How does the Internet work?

Kind of like the post office, only bigger…

By Jason M. Rubin

Some people talk about cloud computing all the time, but they have their heads in the clouds if they think online information — web pages, music files, videos, and the vast seas of images and data — floats about magically in the ether, miraculously channeled through our laptops and smart phones. The Internet is not a magical cloud, explains Devavrat Shah, Jamieson Associate Professor in MIT’s electrical engineering and computer science department. It is a decidedly real collection of wires, optical fibers, electromagnetic waves, computers, and data centers.

Understanding email is a good first step, Shah says. “A suitable analogy is the postal service. It uses an addressing system that enables a letter to be delivered to a specific place. The Internet does the same thing with emails. An email account is a specific unduplicated address.” There is, for example, only one email address on the whole Internet.

When it comes to Facebook, Google, Netflix, or any other web destination, the situation is not so different. Facebook, for example, is a “virtual place,” Shah says, and its address is expressed as an URL or a uniform (or universal) resource locator. When you type the URL of someone’s FB fan page, or your own page, into your web browser, the Internet takes you to that exact location — or, more accurately, it delivers that Facebook location to you by using a network directory service called the Domain Name System (DNS). Hosting more than a billion users, the Facebook you see on your computer actually lives on many servers in many different data centers. 

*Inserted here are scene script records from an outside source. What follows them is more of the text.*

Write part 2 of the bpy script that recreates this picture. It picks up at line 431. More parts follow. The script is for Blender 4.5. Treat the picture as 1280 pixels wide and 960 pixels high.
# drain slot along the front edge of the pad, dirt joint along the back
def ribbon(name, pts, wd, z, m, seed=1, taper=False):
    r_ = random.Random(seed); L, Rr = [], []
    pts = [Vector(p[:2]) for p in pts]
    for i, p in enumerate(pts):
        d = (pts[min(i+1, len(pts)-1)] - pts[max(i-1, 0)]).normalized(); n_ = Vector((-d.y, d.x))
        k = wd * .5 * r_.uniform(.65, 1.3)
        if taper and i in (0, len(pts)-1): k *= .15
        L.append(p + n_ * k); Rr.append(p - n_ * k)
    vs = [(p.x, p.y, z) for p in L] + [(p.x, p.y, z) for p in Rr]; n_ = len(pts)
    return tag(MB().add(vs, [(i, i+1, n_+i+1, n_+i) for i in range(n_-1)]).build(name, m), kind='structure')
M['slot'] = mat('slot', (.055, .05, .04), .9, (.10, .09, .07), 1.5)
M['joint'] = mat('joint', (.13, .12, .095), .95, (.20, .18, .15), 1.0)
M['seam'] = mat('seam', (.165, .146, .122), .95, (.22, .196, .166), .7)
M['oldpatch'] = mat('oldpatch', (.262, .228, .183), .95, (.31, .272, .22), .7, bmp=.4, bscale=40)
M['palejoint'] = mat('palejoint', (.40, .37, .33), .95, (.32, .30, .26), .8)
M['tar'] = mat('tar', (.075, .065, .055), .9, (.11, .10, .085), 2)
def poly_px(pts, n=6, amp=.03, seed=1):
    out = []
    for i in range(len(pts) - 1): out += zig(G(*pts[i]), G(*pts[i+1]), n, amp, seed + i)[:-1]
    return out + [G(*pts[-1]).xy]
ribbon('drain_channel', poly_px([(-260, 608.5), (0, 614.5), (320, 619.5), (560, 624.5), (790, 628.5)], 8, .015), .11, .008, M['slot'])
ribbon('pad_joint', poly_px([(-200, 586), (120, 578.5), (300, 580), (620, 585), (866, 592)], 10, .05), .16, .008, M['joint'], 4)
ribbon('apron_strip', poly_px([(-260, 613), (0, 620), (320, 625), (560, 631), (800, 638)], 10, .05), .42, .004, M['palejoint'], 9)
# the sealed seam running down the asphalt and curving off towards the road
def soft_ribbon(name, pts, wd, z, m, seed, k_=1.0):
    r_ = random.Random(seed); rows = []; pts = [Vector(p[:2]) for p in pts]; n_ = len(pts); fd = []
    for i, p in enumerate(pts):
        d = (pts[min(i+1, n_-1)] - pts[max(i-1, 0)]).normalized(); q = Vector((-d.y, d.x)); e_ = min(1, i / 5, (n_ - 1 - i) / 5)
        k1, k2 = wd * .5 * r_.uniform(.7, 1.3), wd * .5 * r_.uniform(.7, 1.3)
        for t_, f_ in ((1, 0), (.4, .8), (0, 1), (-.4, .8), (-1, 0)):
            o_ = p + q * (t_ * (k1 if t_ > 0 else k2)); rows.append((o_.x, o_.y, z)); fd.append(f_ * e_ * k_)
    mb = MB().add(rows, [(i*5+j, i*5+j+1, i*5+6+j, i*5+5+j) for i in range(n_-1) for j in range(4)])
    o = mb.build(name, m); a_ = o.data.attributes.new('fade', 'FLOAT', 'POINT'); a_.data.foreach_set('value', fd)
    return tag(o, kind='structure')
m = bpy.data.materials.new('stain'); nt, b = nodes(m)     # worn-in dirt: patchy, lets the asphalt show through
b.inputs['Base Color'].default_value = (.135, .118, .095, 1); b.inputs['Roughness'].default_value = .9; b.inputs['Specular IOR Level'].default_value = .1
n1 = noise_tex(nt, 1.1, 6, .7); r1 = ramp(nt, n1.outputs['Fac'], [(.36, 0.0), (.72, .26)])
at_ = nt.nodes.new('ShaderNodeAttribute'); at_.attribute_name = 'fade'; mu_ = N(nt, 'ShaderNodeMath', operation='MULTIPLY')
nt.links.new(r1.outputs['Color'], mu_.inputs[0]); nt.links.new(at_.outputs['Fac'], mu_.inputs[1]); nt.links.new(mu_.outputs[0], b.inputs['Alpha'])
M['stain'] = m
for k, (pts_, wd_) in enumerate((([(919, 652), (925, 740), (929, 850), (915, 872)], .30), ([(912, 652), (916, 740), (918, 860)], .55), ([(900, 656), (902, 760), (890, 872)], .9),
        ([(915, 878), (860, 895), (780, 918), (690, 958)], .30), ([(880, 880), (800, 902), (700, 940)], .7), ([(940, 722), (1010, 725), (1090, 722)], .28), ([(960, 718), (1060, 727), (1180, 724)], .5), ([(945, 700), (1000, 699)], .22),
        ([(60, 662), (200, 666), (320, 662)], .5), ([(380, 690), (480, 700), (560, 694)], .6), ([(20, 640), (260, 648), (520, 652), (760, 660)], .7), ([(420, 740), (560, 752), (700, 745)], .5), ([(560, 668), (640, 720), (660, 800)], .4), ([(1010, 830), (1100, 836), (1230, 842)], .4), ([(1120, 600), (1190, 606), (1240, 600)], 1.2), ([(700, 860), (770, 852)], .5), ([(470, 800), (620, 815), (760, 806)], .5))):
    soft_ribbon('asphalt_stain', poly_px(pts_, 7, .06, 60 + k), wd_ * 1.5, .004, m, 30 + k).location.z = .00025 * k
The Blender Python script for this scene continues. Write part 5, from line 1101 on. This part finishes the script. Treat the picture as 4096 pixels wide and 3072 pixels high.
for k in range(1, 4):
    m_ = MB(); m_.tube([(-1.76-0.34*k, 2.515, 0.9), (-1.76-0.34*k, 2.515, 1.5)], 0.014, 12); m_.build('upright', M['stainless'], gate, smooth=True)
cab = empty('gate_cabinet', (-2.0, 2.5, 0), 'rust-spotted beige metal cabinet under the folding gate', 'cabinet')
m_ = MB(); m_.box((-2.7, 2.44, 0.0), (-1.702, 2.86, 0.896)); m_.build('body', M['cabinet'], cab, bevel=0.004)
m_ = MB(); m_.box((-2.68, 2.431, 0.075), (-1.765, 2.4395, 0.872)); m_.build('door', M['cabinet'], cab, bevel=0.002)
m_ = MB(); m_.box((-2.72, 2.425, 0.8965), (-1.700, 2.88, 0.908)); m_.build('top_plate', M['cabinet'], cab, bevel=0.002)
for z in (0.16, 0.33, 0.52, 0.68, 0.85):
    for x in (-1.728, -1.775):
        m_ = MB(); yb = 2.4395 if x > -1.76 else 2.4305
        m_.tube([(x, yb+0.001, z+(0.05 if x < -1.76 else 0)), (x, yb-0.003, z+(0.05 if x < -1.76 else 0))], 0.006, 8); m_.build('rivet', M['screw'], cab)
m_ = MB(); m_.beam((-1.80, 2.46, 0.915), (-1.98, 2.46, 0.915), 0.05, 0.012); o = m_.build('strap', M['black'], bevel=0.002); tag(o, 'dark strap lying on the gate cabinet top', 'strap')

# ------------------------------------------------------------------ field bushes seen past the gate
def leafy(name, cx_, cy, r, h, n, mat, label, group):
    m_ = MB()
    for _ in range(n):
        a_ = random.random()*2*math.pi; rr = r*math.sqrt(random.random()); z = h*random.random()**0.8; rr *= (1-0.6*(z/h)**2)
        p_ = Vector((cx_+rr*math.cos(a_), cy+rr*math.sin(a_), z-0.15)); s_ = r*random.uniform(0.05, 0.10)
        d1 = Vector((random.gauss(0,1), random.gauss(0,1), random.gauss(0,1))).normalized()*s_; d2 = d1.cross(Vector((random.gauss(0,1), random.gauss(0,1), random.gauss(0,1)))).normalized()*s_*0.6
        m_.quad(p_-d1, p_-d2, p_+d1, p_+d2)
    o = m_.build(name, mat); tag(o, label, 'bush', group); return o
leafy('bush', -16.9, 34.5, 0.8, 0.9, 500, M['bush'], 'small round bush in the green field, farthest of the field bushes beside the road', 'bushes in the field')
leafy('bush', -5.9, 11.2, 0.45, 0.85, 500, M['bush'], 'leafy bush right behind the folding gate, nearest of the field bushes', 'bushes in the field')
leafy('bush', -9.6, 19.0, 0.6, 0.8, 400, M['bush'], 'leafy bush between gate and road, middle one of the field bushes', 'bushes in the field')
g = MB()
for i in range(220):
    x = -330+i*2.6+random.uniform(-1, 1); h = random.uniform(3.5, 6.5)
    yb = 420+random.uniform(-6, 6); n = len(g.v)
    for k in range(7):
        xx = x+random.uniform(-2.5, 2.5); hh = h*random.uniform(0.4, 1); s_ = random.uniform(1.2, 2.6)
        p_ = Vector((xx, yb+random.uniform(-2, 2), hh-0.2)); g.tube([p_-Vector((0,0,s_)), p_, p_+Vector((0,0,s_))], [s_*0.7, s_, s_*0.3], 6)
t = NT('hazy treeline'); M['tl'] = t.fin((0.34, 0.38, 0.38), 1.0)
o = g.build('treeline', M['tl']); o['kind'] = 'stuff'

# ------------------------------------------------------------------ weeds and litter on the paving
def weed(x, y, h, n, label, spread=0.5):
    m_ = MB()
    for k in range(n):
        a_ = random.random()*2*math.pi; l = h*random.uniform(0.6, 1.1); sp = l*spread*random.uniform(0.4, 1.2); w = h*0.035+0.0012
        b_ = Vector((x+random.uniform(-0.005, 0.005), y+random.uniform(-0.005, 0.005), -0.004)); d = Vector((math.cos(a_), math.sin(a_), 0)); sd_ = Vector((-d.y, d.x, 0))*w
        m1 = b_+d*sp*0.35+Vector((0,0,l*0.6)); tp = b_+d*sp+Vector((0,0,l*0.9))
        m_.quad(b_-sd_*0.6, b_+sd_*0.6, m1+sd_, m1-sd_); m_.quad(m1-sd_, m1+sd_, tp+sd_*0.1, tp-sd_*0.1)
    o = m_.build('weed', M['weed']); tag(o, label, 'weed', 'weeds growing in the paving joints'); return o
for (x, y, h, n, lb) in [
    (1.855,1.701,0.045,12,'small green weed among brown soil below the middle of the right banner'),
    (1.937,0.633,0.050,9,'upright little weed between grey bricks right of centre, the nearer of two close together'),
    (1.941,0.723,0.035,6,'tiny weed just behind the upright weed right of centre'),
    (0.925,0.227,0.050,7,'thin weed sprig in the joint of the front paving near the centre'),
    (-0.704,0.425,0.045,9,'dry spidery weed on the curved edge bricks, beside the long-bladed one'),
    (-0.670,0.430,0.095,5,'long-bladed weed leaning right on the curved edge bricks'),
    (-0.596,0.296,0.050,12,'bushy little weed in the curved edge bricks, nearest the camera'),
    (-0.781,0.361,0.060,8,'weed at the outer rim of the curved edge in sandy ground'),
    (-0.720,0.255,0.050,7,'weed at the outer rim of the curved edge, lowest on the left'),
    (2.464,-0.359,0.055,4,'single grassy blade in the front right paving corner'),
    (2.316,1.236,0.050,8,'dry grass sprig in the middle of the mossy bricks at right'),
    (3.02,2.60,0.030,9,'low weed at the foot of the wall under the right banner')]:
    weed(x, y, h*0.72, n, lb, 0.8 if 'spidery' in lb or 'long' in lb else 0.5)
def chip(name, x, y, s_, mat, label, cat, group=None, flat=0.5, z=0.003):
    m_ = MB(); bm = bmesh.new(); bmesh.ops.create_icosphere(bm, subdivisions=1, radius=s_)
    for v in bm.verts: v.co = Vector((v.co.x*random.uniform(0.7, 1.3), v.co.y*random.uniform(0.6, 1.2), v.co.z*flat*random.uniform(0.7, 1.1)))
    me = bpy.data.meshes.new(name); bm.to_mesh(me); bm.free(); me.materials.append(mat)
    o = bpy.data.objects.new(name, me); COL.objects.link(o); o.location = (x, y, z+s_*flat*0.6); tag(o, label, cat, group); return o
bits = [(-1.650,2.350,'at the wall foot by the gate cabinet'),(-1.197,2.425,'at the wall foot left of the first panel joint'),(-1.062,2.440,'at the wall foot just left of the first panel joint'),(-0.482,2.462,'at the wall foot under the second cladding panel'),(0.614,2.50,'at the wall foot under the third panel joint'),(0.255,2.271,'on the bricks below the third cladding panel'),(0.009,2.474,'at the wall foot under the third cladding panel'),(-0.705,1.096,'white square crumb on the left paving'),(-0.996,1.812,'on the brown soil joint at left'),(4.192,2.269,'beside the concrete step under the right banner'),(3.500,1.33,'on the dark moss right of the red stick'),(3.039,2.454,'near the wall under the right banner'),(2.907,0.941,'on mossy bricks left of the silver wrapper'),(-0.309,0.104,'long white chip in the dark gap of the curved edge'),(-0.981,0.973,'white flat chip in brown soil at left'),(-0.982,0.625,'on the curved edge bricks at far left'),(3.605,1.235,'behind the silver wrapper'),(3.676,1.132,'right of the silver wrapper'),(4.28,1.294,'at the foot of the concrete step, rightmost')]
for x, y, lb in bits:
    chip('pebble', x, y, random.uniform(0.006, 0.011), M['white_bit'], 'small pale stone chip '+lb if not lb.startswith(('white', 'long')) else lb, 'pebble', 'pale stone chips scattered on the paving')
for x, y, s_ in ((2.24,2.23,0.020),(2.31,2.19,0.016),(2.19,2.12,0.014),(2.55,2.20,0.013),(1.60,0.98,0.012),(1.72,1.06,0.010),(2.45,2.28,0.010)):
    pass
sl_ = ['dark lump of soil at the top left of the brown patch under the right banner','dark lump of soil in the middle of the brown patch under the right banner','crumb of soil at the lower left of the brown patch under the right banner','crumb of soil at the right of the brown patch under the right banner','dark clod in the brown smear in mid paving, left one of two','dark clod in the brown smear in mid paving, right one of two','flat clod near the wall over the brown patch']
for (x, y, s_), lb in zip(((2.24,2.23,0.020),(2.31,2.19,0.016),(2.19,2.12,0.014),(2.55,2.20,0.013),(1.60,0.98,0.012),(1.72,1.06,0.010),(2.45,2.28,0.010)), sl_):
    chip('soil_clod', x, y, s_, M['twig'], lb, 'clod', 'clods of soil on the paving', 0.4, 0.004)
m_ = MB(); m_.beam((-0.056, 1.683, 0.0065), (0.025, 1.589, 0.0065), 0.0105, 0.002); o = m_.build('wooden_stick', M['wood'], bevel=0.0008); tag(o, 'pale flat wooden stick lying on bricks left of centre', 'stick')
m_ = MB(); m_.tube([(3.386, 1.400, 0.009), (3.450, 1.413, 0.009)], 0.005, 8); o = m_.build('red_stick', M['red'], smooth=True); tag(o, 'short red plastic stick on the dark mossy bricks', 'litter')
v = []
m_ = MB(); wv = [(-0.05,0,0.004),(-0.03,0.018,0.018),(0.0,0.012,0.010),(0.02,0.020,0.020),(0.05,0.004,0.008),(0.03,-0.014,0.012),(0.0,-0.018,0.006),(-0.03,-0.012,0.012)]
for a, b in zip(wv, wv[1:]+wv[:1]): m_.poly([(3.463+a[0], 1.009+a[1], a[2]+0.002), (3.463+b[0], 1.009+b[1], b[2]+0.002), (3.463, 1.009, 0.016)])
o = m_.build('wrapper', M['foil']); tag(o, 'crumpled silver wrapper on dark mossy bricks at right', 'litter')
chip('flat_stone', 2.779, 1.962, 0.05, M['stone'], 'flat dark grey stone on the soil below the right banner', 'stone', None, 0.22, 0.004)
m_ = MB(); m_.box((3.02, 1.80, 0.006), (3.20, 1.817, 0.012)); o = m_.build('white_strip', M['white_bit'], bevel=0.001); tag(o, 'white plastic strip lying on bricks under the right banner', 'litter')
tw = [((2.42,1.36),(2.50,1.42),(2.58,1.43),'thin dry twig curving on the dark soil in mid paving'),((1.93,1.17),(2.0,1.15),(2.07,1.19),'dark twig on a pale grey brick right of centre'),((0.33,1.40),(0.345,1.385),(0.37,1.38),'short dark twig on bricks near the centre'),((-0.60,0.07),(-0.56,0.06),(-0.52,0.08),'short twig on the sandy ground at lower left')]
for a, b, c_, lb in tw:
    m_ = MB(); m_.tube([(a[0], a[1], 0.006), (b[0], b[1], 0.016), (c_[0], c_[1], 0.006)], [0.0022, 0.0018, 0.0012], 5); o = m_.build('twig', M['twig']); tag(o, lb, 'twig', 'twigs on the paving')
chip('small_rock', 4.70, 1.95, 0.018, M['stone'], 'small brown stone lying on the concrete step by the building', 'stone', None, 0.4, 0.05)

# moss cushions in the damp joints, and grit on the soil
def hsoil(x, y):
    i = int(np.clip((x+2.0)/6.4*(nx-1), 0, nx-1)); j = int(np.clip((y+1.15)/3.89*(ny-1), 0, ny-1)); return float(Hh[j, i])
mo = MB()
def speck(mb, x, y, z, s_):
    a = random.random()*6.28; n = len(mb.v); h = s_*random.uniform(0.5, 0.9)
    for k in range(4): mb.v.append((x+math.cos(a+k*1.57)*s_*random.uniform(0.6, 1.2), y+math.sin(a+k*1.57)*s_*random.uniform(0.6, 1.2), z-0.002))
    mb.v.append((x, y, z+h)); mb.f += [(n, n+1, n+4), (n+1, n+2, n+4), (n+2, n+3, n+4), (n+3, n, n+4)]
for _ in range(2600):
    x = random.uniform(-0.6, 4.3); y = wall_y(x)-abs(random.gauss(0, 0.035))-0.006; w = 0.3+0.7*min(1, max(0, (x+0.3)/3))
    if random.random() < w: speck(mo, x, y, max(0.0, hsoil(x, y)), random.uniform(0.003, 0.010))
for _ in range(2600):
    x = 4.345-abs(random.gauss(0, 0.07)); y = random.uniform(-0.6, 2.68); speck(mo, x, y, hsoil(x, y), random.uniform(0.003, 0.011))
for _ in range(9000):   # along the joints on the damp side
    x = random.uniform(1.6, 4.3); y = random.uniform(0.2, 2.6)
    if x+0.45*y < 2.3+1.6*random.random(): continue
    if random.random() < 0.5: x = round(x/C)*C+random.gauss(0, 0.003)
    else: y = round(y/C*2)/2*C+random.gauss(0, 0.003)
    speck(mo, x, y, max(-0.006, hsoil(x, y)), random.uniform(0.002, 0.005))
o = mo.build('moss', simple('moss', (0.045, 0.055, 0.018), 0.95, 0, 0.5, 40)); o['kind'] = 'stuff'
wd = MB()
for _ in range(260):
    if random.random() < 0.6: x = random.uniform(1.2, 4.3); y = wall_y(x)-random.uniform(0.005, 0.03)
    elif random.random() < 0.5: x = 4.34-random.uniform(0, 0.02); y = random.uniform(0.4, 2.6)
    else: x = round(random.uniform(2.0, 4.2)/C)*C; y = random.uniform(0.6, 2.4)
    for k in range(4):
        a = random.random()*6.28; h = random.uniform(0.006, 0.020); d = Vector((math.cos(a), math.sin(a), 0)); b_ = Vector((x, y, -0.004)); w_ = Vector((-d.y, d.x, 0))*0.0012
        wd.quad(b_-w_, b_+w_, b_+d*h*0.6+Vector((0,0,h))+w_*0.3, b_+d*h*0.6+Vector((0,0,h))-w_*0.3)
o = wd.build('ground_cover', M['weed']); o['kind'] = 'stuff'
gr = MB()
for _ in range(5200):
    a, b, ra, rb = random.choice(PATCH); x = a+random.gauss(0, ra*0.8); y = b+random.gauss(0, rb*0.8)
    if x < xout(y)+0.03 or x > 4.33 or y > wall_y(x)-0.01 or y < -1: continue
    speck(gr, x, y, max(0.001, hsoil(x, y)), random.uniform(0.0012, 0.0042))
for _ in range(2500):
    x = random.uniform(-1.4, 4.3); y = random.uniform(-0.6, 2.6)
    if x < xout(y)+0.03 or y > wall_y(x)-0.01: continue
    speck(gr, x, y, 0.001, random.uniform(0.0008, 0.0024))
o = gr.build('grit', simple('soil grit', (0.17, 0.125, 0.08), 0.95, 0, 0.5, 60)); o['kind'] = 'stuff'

Searches, Shah explains, are a little more complicated. “Often, when we use the Internet we don’t exactly know what we’re looking for. So we send a request through a search engine, such as Google.” Search engines keep track of much of what exists on the Internet, so when you ask them questions, they look for an answer — or at least for pages that have some of the same words on them as are in your question. When Google thinks it has an answer or a match, it lets you know which URL you should visit for an answer.

“The Internet is a thing of logic,” Shah says. “It connects users to users, and also users to end-hosts, which could be served using data centers. Its infrastructure is specifically designed with physical links formed of wireless connections, or Ethernet cables that feed to fiber cables, which could be connected to a satellite and so on.”

A practical explanation for a complex system, one which hopefully doesn’t cloud the issue.

Thanks to 6-year-old Edward from Providence, R.I., for this question.